Travel as you wish to Malaysia

Guide to travelling in Malaysia

You’ll never be short on ideas for holidays in Malaysia. To observe the behaviour of one of the most endearing primates, take a tour of the Sepilok Orang-Utan Sanctuary. Elephants, tigers and leopards can also be found in Malaysia, notably in the Taman Negara National Park. For an unusual visit, head to the Snake Temple. Leave your worries at the door: the reptiles that live here are harmless and you can even hold them in your hands. Another essential part of your trip to Malaysia is the astonishing cuisine. The product of a melting pot of Southeast Asian cultures, the cuisine sold at every street corner is rich and varied, inspired by Chinese, Thai, Indian and even Filipino dishes. It’s therefore difficult to name a national dish, but don’t miss the char-kuey-teow or the nasi-goring, the cendol, the coconut balls or even the durian.
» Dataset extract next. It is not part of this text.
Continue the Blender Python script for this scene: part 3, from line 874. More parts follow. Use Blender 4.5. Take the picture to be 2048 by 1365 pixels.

These dishes and desserts are served at food courts worthy of the name, sorts of giant markets dedicated to dining.

When to go in Malaysia?

You can go to Malaysia all year long because the rainy season is not particularly marked. However, there is a more pronounced monsoon period in the east of the country between November and January. And, if you can, you should avoid July and August when there are lots of tourists.